One of my former students at age 13 couldn’t spell or write a cohesive paragraph to save his life. Of course, as a former literature teacher I’m all about correct spelling and cohesive paragraphs. That same young man, however, now makes more money than I do as a warehouse manager, which apparently requires passing several tests to earn certain certifications that each created sizeable salary bumps for him. Now in his early 20s, this capable and loving young man has a wife, a baby, and brand new house. School wasn’t his thing, but that doesn’t mean he’s not a capable, marriageable young man. We must stop defining manly worth as the ability to amass credentials—that is, if actually finding a good husband is of higher priority to us than remaining single and bitching about how there aren’t any good men. In short, just because more women are earning degrees than men currently does not necessarily mean single ladies should despair of marriage. Perhaps it’s time to, I don’t know, value a man for his character rather than his resume.

Pull A Ruth

Yes, it’s especially harder to get married now that men don’t need to trade marriage for sex. “Free” sex has truly screwed women. For more about how the Pill has ultimately made women less happy by reducing our value in the marriage market because we all started giving men sex but not getting what we really want in return, watch this amazing video. But rather than discussing this problem openly and possibly agreeing to once again restrict sex for essentially the same reasons DeBeer restricts diamonds, many women (such as Kristina in this recent Rolling Stone article) hold two radically contradictory ideas in their heads: I can be a “sex vulture,” yet someday the man of my dreams will show up and sweep me off my feet. Sorry, but cheap sex destroys marriage. Someone needs to start telling young women that sexual “liberation” prevents us from getting the happy married life we all want.

Even without the random sex part, I’ve encountered a remarkable number of young ladies who think their dream man will just apparate someday. This delusion leads to cynicism when, in mid- to late 20s, Prince Charming hasn’t yet appeared and the shininess of a career has started to wear. That cynicism quickly turns to despair—and I sense a note of despair in Mulder’s article. If not despair, certainly its sister resignation.

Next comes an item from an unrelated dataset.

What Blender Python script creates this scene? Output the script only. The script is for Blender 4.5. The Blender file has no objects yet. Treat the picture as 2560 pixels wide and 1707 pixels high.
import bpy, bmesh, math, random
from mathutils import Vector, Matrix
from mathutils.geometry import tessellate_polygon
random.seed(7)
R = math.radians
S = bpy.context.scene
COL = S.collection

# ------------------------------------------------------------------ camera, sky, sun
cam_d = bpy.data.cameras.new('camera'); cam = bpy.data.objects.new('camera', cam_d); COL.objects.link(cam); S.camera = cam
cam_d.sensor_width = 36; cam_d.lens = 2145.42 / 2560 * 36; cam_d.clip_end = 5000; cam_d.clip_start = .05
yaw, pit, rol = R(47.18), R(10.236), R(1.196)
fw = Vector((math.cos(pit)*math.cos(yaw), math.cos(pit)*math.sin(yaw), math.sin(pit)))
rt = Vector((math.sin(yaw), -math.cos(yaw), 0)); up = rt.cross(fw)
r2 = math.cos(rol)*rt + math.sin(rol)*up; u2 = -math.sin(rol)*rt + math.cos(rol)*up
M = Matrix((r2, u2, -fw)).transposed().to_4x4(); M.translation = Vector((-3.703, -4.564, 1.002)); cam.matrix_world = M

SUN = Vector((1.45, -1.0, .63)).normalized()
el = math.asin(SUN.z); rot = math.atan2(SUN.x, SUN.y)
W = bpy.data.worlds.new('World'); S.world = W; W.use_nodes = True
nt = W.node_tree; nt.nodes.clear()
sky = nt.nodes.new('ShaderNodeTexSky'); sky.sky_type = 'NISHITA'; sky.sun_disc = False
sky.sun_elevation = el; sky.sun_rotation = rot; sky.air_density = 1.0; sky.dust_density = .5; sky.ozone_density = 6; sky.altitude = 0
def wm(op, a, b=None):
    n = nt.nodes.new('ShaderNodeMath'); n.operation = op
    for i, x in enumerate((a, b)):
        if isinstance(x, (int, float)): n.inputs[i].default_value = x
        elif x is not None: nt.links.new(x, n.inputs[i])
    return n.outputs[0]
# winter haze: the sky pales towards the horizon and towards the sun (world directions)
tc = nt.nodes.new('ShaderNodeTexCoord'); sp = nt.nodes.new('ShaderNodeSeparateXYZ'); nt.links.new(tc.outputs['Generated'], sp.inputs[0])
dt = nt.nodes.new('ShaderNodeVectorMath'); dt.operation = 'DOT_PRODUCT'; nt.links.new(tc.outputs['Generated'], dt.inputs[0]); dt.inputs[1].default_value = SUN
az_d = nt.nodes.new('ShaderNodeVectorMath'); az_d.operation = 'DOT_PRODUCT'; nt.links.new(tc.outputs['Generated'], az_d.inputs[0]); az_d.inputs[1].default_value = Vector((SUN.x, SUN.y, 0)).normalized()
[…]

Hate to break this to a post-feminist world, but Millennial women shouldn’t be helpless maidens who sit around in towers waiting for Prince Charming. Since almost all of us want to get married, we should act like it. Compare marriage to getting a career, another major life pursuit. Young people today prep for a career like nobody’s business, and in large part because of pressure from their parents. Kids get internships, march through advanced classes and tests, and generally treat college entrance like the only worthy goal in life. There’s nowhere near a similar attitude about marriage, but there needs to be.

Women who want marriage should take a cue from Ruth. In the Bible, she is a young widow whose former husband was kind of a loser. She sidles up to the guy she wants as her second and much better husband, and asks him to marry her—not quite as directly as “Will you marry me?” but almost that directly. I’m not saying women should start chasing men around. Middle school girls do that and it’s awkward. I am saying women who want to get married should start preparing for and pursuing it early and eagerly, like we pursue other things we prize. There should be no shame in saying and going for what we want, especially when it’s something this good. And parents who care about their kids’ happiness also need to start putting as much time into marriage preparation, direction, and encouragement as they do into career prep. Parents have, of course, done this for centuries, but now for some reason it’s unfashionable to try to steer kids away from poverty (lack of marriage is the largest poverty trigger) and towards a happy personal life. For the sake of the kids, the poor, and the aging young ladies now languishing in front of Cinderella sitcoms with chocolate ice cream, it’s time to admit marriage is an urgent personal and societal priority, and act accordingly.

Bloom Where You’re Planted

Mulder is certainly right that conservatives need to care for what looks like a growing cadre of single ladies. Her suggestions about incorporating singletons into community life are good and right. But loving single people includes supporting their right and proper desires for marriage and children, not just permanently accommodating their present unmarried state.

Single women who deeply desire children can also avoid the macabre, ethically questionable, and desperate step of freezing eggs or concocting test tube embryos with random donor sperm. A mentor of mine, another beautiful single woman, while I knew her best about ten years ago, was trying eagerly to find a husband. When that just didn’t happen despite her efforts, a few years ago she decided to adopt a disabled child from Bulgaria. She told me she deeply believes children should have both a father and mother, but figured that one loving mother would be far better for a child than no mother or father at all, so sought a child who was not likely to be adopted at all.

This woman’s love, like my aunt’s manner of living, is good and beautiful. Both exemplify excellent responses to personal disappointment. Although there are many such ways to cultivate beauty from ashes, we should still seek to prevent fires.